There has been a revolution at Manchester City in the last few years. With a world-class line up, silverware galore, a new ground, and sparkling academy in a previously run-down part of the city – they are very much a club on the up.

If you throw in the fact they have the legendary Pep Guardiola as manager, you could be forgiven for thinking this club is set to rule English football for many years to come.

However, there has always been something of an inferiority complex among the club and their loyal fans.

Forget Sir Alex Ferguson’s ‘noisy neighbours’ jibe, this is very much a club with fans whose first thought is: ‘What can go wrong?’

It used to be called City-itis. In 1968 City clinched the league title at Newcastle United by winning 4-3 – the very same week Manchester United won the European Cup at Wembley.

City’s glorious comeback against Gillingham to get out of the third tier was the same week United won the 1999 Champions League final with two late, late goals.

Or how about capturing the lauded Guardiola – the same pre-season the Red Devils finally employed Jose Mourinho?

The feeling is that, whenever City do well, something is bound to go wrong – or simply be overshadowed.

And so it has appeared this autumn. After a superb start – which even had the normally cautious Catalan scoffing at the ‘so-called’ intensity of the Premier League – City and Pep entered a sticky patch.

All the while Chelsea kept winning, Arsenal looked solid and United started to steal headlines and points – so much so that some pundits and fans even exclaimed loudly that Sunday’s match was something of an early fourth place play-off.

Arsenal came into the game on the back of a crushing defeat at Everton, not so much for the result – though that was painful enough – but more for the way they meekly surrendered. A capitulation which gave rise to every jaded, tired observation that Arsenal lacked mental toughness.

What hurt most was that they got an airing from friend and foe alike because it was true.

And if Arsenal want to win the league this season, they needed to forget about the Everton debacle and show character at the Etihad.

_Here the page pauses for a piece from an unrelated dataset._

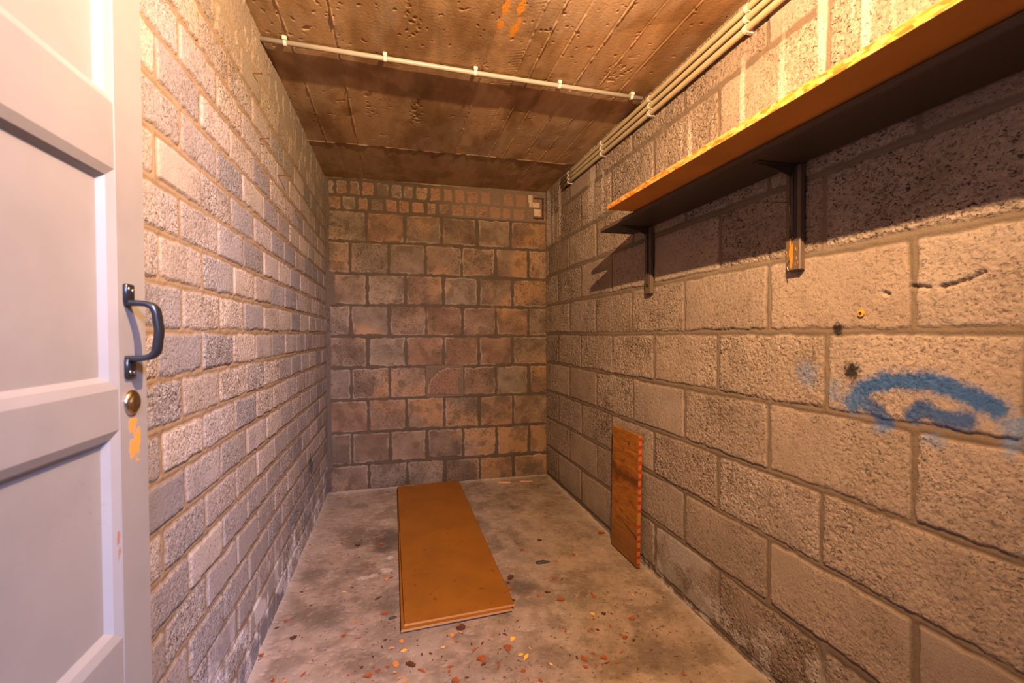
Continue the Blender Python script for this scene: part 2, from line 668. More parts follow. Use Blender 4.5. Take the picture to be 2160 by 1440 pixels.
# ------------------------------------------------------------------ block walls
def masonry(U, V, beds, heads, bed_w, head_w, seed, palette, mortar, pore_scale, pore_depth, rough_rng, edge=.0035,
            wob=.004, lump=.0007, joint_d=-.0050, dirt=.38, mott=0.0, jagk=1.0):
    """relief and tone of a block wall; beds = heights of bed joints, heads(row) = positions of the head joints"""
    Vw = V + wob * 2 * (fbm(U, V, 2.2, seed, 2) - .5)
    Uw = U + wob * (fbm(U, V, 3.1, seed + 7, 2) - .5)
    row = np.searchsorted(beds, Vw)
    bp = np.concatenate([[beds[0] - 9], beds, [beds[-1] + 9]])
    db = np.minimum(np.abs(Vw - bp[row]), np.abs(bp[row + 1] - Vw))
    dh = np.full(U.shape, 9.0); cid = np.zeros(U.shape, int)
    for r in np.unique(row):
        m = row == r
        h = np.array(heads(int(r)))
        k = np.searchsorted(h, Uw[m])
        hp = np.concatenate([[-99], h, [99]])
        dh[m] = np.minimum(np.abs(Uw[m] - hp[k]), np.abs(hp[k + 1] - Uw[m]))
        cid[m] = k
    jag = fbm(U, V, 38, seed + 3, 3) - .5
    big = fbm(U, V, 7, seed + 5, 2) - .5
    eb = db - bed_w / 2 * (1 + .9 * big) + .009 * jagk * jag
    eh = dh - head_w / 2 * (1 + 1.2 * big) + .008 * jagk * jag
    r = .008
    e = np.where((eb < r) & (eh < r), r - np.hypot(np.maximum(r - eb, 0), np.maximum(r - eh, 0)), np.minimum(eb, eh))
    mask = sstep(0.0, edge, e)
    hid = lambda s: _hash(row.astype(float), cid.astype(float), seed + s)
    rough = rough_rng[0] + (rough_rng[1] - rough_rng[0]) * hid(11)
    face = np.clip(rough + .45 * (fbm(U, V, 5, seed + 21, 2) - .5) * 2, .05, 1.2)
    # crevices between the lumps of aggregate
    n1 = fbm(U * 1.0 + V * .25, V * 1.35 - U * .2, pore_scale, seed + 31, 2)
    n2 = fbm(U, V, pore_scale * .42, seed + 41, 2)
    pore = sstep(.58, .68, n1 + .5 * (n2 - .5))
    lumps = (fbm(U, V, pore_scale * 1.1, seed + 51, 2) - .5)
    hb = face * (lump * 2 * lumps - pore_depth * pore) - .0014 * np.exp(-np.maximum(e, 0) / .004)
    hb = hb + .0016 * (fbm(U, V, 4.5, seed + 61, 2) - .5) + .003 * (hid(13) - .5)
    hm = joint_d + .0022 * (fbm(U, V, 30, seed + 71, 3) - .5) + .002 * sstep(0, .01, -e)
    h = hm + (hb - hm) * mask
    pal = np.array(palette)
    pick = (hid(17) * .999 * len(pal)).astype(int)
    c = pal[pick] * (0.88 + .26 * hid(19))[..., None]
    c = c * (1 + .32 * (fbm(U, V, 9, seed + 81, 4) - .5))[..., None]
    st = sstep(.55, .75, fbm(U, V, 13, seed + 91, 4)) * face
    c = mixc(c, (.13, .095, .065), dirt * st)
    if mott > 0:
        c = c * (1 + .75 * mott * (fbm(U, V, 11, seed + 83, 5) - .5))[..., None]
        c = mixc(c, (.36, .205, .095), .55 * mott * sstep(.50, .72, fbm(U, V, 3.6, seed + 87, 3)))
        c = mixc(c, (.085, .058, .040), .48 * mott * sstep(.56, .70, fbm(U, V, 17, seed + 89, 5)))
        c = mixc(c, (.34, .27, .21), .55 * mott * sstep(.009, .002, np.abs(e - .004)) * sstep(.40, .60, fbm(U, V, 12, seed + 93, 2)))
    cm = np.ones(c.shape) * np.array(mortar) * (1 + .25 * (fbm(U, V, 16, seed + 95, 3) - .5))[..., None]
    c = cm + (c - cm) * mask[..., None]
    return h, c, mask, face * mask, row, cid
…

They did just that on five minutes. Alexis Sanchez played a reverse ball behind Nicolas Otamendi and into the path of an onrushing Theo Walcott, who evaded a desperate, last-ditch tackle by Pablo Zabaleta to calmly slot the ball beyond Claudio Bravo.

The 3,000 travelling supporters leapt like demented salmon in the away end – and so they should have done after a long and expensive trip on the final weekend before Christmas.

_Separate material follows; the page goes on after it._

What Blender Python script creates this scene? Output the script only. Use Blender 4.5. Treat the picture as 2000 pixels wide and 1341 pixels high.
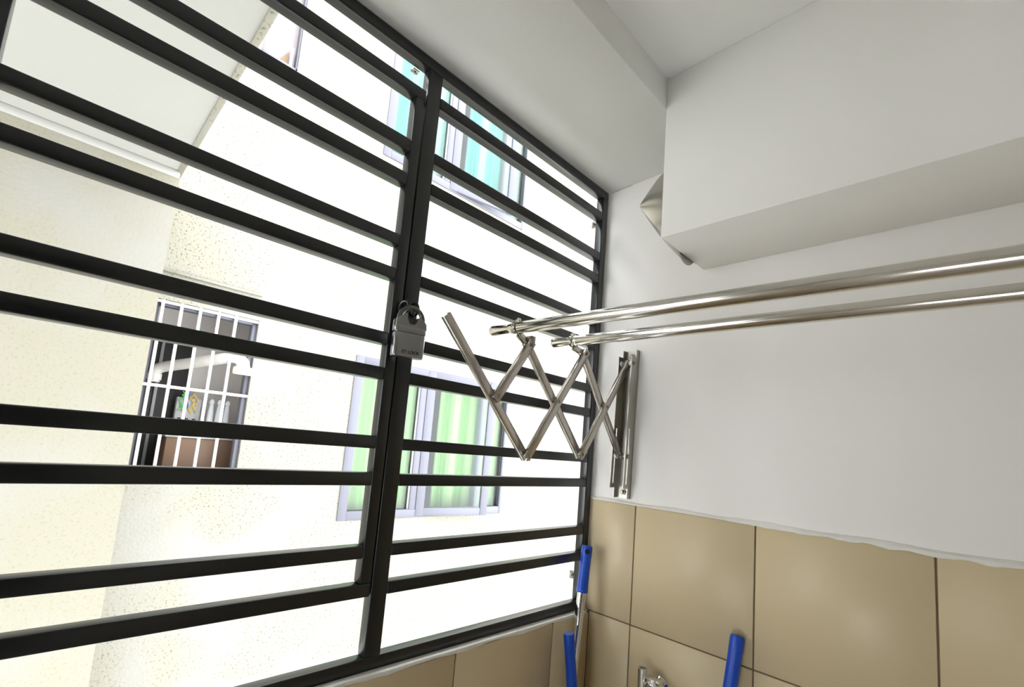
import bpy, bmesh, math, random
from mathutils import Vector, Matrix
random.seed(7)
S = bpy.context.scene
for o in list(bpy.data.objects):
    bpy.data.objects.remove(o)

# ------------------------------------------------------------------ camera
cam_d = bpy.data.cameras.new('camera')
cam = bpy.data.objects.new('camera', cam_d)
S.collection.objects.link(cam)
Rr = Vector((0.7031236, 0.7063210, 0.0820236))
Dn = Vector((-0.0305955, 0.1452976, -0.9889148))
Fw = Vector((-0.7104091, 0.6928198, 0.1237725))
M = Matrix.Identity(4)
for i in range(3):
    M[i][0] = Rr[i]; M[i][1] = -Dn[i]; M[i][2] = -Fw[i]
M[0][3], M[1][3], M[2][3] = 0.8204475, -1.1621958, 0.0238033
cam.matrix_world = M
cam_d.sensor_width = 36.0
cam_d.lens = 924.014 * 36.0 / 2000.0
cam_d.shift_x = (1000 - 996.8) / 2000.0
cam_d.shift_y = (760.38 - 670.5) / 2000.0
cam_d.clip_start = 0.01
cam_d.clip_end = 200
S.camera = cam

# ------------------------------------------------------------------ light
W = bpy.data.worlds.new('overcast_sky'); S.world = W
W.use_nodes = True
bg = W.node_tree.nodes['Background']
bg.inputs[0].default_value = (0.93, 0.965, 1.0, 1)
bg.inputs[1].default_value = 5.2
S.view_settings.view_transform = 'Standard'
S.view_settings.look = 'None'
S.view_settings.exposure = 0.66
S.view_settings.gamma = 1
S.view_settings.use_curve_mapping = False

# ------------------------------------------------------------------ helpers
def link(o):
    S.collection.objects.link(o); return o

class MB:
    """collects boxes, tubes and grids into one mesh"""
    def __init__(s):
        s.v = []; s.f = []; s.sm = []
    def add(s, vs, fs, smooth=False):
        k = len(s.v)
        s.v += [tuple(v) for v in vs]
        for f in fs:
            s.f.append(tuple(i + k for i in f)); s.sm.append(smooth)
        return s
    def box(s, x0, x1, y0, y1, z0, z1, bev=0.0, seg=1):
        bm = bmesh.new()
        bmesh.ops.create_cube(bm, size=1)
        for v in bm.verts:
            v.co = Vector(((x0 + x1) / 2 + v.co.x * (x1 - x0), (y0 + y1) / 2 + v.co.y * (y1 - y0), (z0 + z1) / 2 + v.co.z * (z1 - z0)))
        if bev > 0:
            bmesh.ops.bevel(bm, geom=list(bm.edges), offset=bev, segments=seg, profile=0.5, affect='EDGES')
        bm.verts.ensure_lookup_table(); bm.verts.index_update()
        s.add([v.co[:] for v in bm.verts], [[v.index for v in f.verts] for f in bm.faces], bev > 0)
        bm.free(); return s
    def obox(s, c, ax, hx, hy, hz, bev=0.0):
        """oriented box: centre, 3 axes, half sizes"""
        t = MB(); t.box(-hx, hx, -hy, hy, -hz, hz, bev)
        c = Vector(c)
        s.add([c + ax[0] * v[0] + ax[1] * v[1] + ax[2] * v[2] for v in t.v], t.f, bev > 0)
        return s
    def tube(s, pts, r, n=16, caps=True, radii=None, smooth=True):
        pts = [Vector(p) for p in pts]
        rings = []
        up = None
        for i, p in enumerate(pts):
            if i == 0: d = pts[1] - p
            elif i == len(pts) - 1: d = p - pts[i - 1]
            else: d = (pts[i + 1] - p).normalized() + (p - pts[i - 1]).normalized()
            d.normalize()
            if up is None:
                up = Vector((0, 0, 1)) if abs(d.z) < 0.9 else Vector((1, 0, 0))
            a = d.cross(up)
            if a.length < 1e-5: a = d.cross(Vector((1, 0, 0)))
            a.normalize(); b = a.cross(d).normalized(); up = b
            rr = radii[i] if radii else r
            rings.append([p + (a * math.cos(2 * math.pi * k / n) + b * math.sin(2 * math.pi * k / n)) * rr for k in range(n)])
        vs = [v for R_ in rings for v in R_]
        fs = []
        for i in range(len(rings) - 1):
            for k in range(n):
                fs.append((i * n + k, i * n + (k + 1) % n, (i + 1) * n + (k + 1) % n, (i + 1) * n + k))
        s.add(vs, fs, smooth)
        if caps:
            s.add(rings[0], [tuple(range(n))[::-1]]); s.add(rings[-1], [tuple(range(n))])
        return s
    def hollow(s, p0, p1, r0, r1, n=24):
        """short hollow tube with wall (outer r0, inner r1)"""
        p0 = Vector(p0); p1 = Vector(p1); d = (p1 - p0).normalized()
        u = Vector((0, 0, 1)) if abs(d.z) < 0.9 else Vector((1, 0, 0))
        a = d.cross(u).normalized(); b = a.cross(d).normalized()
        R_ = []
        for p, r in ((p0, r0), (p1, r0), (p1, r1), (p0, r1)):
            R_ += [p + (a * math.cos(2 * math.pi * k / n) + b * math.sin(2 * math.pi * k / n)) * r for k in range(n)]
        fs = []
        for i in range(4):
            j = (i + 1) % 4
            for k in range(n):
                fs.append((i * n + k, i * n + (k + 1) % n, j * n + (k + 1) % n, j * n + k))
        s.add(R_, fs, True); return s
    def prism(s, outline, e, bev=0.0):
        """outline list of 3D points, extruded along vector e"""
        n = len(outline); o = [Vector(p) for p in outline]; e = Vector(e)
        s.add(o + [p + e for p in o], [tuple(range(n))[::-1], tuple(range(n, 2 * n))] + [(i, (i + 1) % n, n + (i + 1) % n, n + i) for i in range(n)])
        return s
    def build(s, name, mat, parent=None, loc=None):
        me = bpy.data.meshes.new(name)
        L = Vector(loc) if loc else Vector((0, 0, 0))
        me.from_pydata([tuple(Vector(v) - L) for v in s.v], [], s.f)
        me.update()
        bm = bmesh.new(); bm.from_mesh(me)
        bmesh.ops.recalc_face_normals(bm, faces=bm.faces)
        bm.to_mesh(me); bm.free()
        for p_, q in zip(me.polygons, s.sm): p_.use_smooth = q
        if any(s.sm):
            try: me.set_sharp_from_angle(angle=math.radians(50))
            except Exception: pass
        me.materials.append(mat)
        o = link(bpy.data.objects.new(name, me))
        o.location = L
        if parent is not None:
            o.parent = parent
            o.location = L - wloc(parent)
        return o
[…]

If ever there was a time for Arsene Wenger’s men to make a victory statement, it was during the next 85 minutes.

But here’s the thing: they didn’t. They failed to roll up their sleeves and say: ‘Right, we got stick for capitulating against Everton. We are simply not going to do the same again against Manchester City. We are not going to give any further ammunition to those who believe we have a soft centre.’

Yet the Gunners gave away a half-time lead and lost 2-1 – as they had at Goodison.

No-one wants to hear excuses after a damaging defeat which reinforces belief that Arsenal simply haven’t got what it takes to win the title. Fans are fed up with it.

What is so frustrating is that everyone knows the team has the talent. But they lack heart and fight – despite all the protestations from the manager and the players. They are all decent human beings who do actually care about the club, their team-mates and playing for Wenger.

But if you took any fan from the away end and put them on the pitch, you would have got more application. You would have got someone shouting, bawling and giving their all for the cause. The way players in each of our title-winning sides used to do.

Talent is not enough. The club needs heart, passion and commitment. Because it’s those simple but vital ingredients that seem to be missing from the team. Again.

For Wenger and his men, the past week has undone so much. How they recover during the Christmas period will reveal whether all the talk about a new mental toughness is just that – empty talk.